Kiminari Hamano, Staff Engineer
HAZMAT Management Office

'Creating new workflows and deciding the system requirements was surprisingly exhausting.'

 Given that several tens of thousands of parts make up a car, and several times more materials make up those parts, centrally managing such an extraordinary amount of information requires, of course, some kind of IT system. The system should be used not only by Honda but also by companies that supply parts to Honda (tier 1 suppliers), as well as companies that supply materials to those suppliers (tier 2 suppliers); without all of these associated companies entering data into the system, Honda could never hope to collect comprehensive data on the content of its products.
 "There's an environmental information and communication system for the automotive supply chain called the International Material Data System (IMDS)," said Oyaizu. "It was developed by a group of German automotive manufacturers to help suppliers comply with the ELV Directive. Since there were numerous manufacturers from Europe, the U.S., Japan, and Korea already using the system, Honda decided to use it as well."
 However, IMDS does nothing more than help a company collect information. In order to manage chemical substances based on the information collected through IMDS, Honda would need to build its own system, designed according to its own policies and methods.
 Since Honda's goal was to manage chemical substances for automobiles, motorcycles, power equipment, service parts, accessories, and packaging materials using the same system and the same workflow, however, coordinating the system's development between divisions proved exceedingly difficult.
 Ono explained: "When deciding the system requirements, we invited production, purchasing, and other divisions to submit requests, but everything they asked for was convenient only for them. Including everything would have made the system horribly complex and difficult to use. We even received complaints from overseas sites saying that Japanese associates wouldn't listen to any of their requests."
 Staff Engineer Kiminari Hamano, who took part in completing the system requirements, shared the following experience.
 "The hardest thing was deciding who would use the system in each division and at each production site, because the workflow was new—so there was nothing to base it on—and because organizational structure varied between sites and divisions. And so we surveyed each division and site, developed a new workflow for each, and then developed the system requirements to match them all. It was surprisingly exhausting work."
 Analyzing the sites one by one, Hamano and the other team members spent roughly a year fine-tuning the specifications to arrive at an altogether well balanced system. At last, in 2011, Honda's global management system, MoCS (Management System of Chemical Substance), was complete.

Junko Kobayashi, Engineering Staff HAZMAT Management Office

Junko Kobayashi, Engineering Staff
HAZMAT Management Office

'We created a model for an entirely new organizational structure and work process.'

 Once the system was brought online, the next task was to hold meetings at operating sites to explain the system to users.
 "Eventually we wanted all operating sites and suppliers using the system, but first we went to sites that were subject to the ELV Directive, RoHS Directive, and REACH Regulation—in other words, sites that produce parts and products for sale in Europe," said Kuroiwa. "These sites are spread out all across the world, so we split up, each team member flying to different locations to hold talks.

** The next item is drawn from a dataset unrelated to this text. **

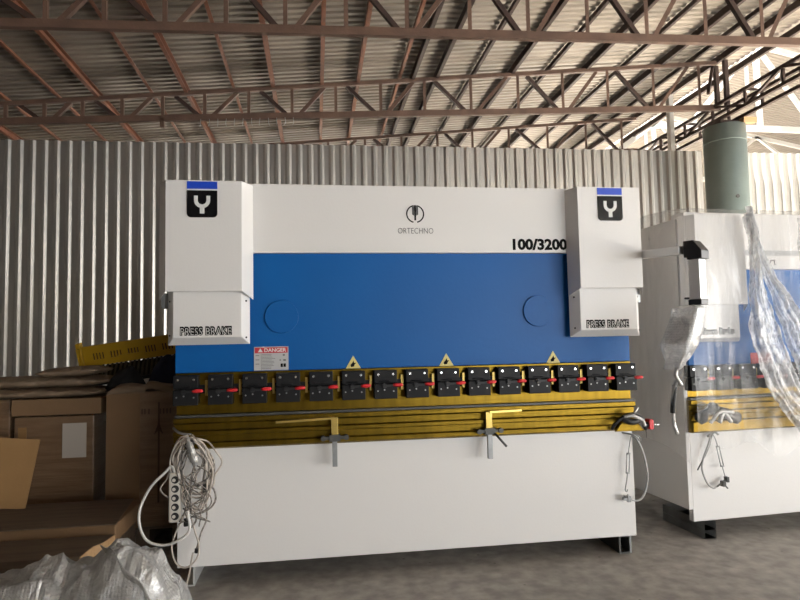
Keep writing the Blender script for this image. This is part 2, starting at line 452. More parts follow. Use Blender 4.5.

Together, we covered about 40 sites in a year."
 Ono elaborated: "For example, a Chinese parts manufacturer says, 'We only ship parts to Thailand. Why do we have to follow European laws?' So we explain, 'Your parts are used in Thailand to build cars, which are then sold in Europe, so you are connected too.' Of course they always cooperated once they understood, but we still had to give this explanation and teach them how to use the system at every site, so it took a lot of work."
 The effort paid off: from 2011 to 2012 the number of system users grew exponentially.
 Oyaizu: "It's important to introduce a system like this all at once, in as short a time as possible. Currently we have 1,500 internal users and 6,000 external suppliers using the system, and we've collected over 230,000 pieces of data so far."
 With operation of the system now in full swing, the team also set up a help desk to answer users' questions.
  Said Junko Kobayashi, an instructor: "It was a rough start. Obviously, since the entire world is using the system we want to be available 24 hours a day, but we don't have the human resources for that yet. So we ask users to send questions by email. Since Honda's supply chain is global, our user base is still growing. The number of questions about system operation always goes up when the number of new users increases, and goes back down again when they've gotten used to the system. Then we get questions about work-related issues. And then the cycle starts over. We get anywhere from maybe 30 to 100 inquiries a month. I'm thankful because it's given me a lot of opportunities to learn about what's going on at other operating sites."
 In 2011, the HAZMAT Management Office was launched as an official department. Core members of the Hazmat Project team stayed on in the new department. The Hazmat Project, having accomplished its mission to build a new organization and system for managing materials, was dissolved in March 2013.
 Kuroiwa commented on the significance of the HAZMAT Management Office creation and its role at Honda.
 "The department is very significant in that it represents the creation of a model for an entirely new organizational structure and an entirely new work process—that is, negotiating directly with users and making decisions across organizational and geographical barriers. Having worked with people in all divisions—automobiles, motorcycles, power equipment, service parts, accessories, and packaging materials—in all parts of the world for the last several years, I feel like this is what people really mean by the phrase 'global operations.' My desire is to take this organization to the next level and find even better ways to manage our global operations."
 "Also, from a chemicals management standpoint, the prevailing opinion has been that there's no need to conduct legal compliance work out in the open. However, the role of accountability with regard to legal compliance is growing and will continue to grow. This means we need to actively show the public that we are putting in place the right mechanisms to ensure compliance. To that end, I would like to find ways in which members of the HAZMAT Management Office can conduct their work more openly."